-- Written task --
Line by line, reproduce exactly the beginning of the listing below, ending with the line that contains "random.seed(7)" and adding nothing.
**********
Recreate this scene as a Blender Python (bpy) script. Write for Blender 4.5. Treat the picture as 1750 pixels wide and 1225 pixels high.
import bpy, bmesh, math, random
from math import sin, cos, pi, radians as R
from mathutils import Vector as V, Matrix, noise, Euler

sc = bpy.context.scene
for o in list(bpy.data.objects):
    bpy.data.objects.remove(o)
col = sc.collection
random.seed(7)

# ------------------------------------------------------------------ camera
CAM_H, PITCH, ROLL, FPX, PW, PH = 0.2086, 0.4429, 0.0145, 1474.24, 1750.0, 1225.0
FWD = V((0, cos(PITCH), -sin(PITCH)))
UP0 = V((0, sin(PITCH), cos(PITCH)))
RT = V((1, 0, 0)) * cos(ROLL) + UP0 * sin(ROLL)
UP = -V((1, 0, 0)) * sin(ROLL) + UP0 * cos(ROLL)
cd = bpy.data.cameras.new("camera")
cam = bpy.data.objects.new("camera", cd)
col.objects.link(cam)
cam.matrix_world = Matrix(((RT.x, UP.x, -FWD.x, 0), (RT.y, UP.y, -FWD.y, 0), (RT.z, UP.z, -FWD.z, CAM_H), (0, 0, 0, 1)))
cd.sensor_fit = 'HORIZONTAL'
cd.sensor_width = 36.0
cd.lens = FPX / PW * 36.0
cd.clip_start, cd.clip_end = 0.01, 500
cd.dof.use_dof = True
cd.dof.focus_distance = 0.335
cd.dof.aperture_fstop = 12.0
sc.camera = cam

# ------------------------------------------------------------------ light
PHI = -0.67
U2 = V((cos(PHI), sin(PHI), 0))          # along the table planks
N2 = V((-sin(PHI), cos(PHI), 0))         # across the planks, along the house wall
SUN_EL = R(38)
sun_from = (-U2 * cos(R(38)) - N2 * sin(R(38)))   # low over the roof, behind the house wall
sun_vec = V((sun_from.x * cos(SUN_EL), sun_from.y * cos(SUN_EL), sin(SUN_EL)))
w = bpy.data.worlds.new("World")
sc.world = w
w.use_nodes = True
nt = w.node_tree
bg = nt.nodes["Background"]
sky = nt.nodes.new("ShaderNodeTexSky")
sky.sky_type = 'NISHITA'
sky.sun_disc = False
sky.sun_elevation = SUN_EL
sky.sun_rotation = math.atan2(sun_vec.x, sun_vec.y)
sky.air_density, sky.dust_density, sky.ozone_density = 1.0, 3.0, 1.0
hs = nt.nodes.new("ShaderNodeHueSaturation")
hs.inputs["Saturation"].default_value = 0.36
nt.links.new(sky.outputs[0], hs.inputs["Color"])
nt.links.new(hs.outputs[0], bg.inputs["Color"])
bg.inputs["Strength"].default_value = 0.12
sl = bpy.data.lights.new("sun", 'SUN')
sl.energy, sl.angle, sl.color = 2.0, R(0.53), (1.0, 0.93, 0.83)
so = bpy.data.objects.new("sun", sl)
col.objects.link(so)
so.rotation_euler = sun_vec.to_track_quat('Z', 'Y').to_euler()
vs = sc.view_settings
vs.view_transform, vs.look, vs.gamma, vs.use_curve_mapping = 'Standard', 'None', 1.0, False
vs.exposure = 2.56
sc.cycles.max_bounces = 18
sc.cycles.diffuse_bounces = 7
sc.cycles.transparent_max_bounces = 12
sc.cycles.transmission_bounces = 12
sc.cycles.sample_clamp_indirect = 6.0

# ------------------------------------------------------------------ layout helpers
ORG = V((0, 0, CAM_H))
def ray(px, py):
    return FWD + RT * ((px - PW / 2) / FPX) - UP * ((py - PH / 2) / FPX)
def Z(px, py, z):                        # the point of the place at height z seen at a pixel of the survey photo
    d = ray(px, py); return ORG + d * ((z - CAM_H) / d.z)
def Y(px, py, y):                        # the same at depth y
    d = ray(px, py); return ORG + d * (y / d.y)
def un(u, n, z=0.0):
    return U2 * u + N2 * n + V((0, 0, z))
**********
-- Correct output --
Recreate this scene as a Blender Python (bpy) script. Write for Blender 4.5. Treat the picture as 1750 pixels wide and 1225 pixels high.
import bpy, bmesh, math, random
from math import sin, cos, pi, radians as R
from mathutils import Vector as V, Matrix, noise, Euler

sc = bpy.context.scene
for o in list(bpy.data.objects):
    bpy.data.objects.remove(o)
col = sc.collection
random.seed(7)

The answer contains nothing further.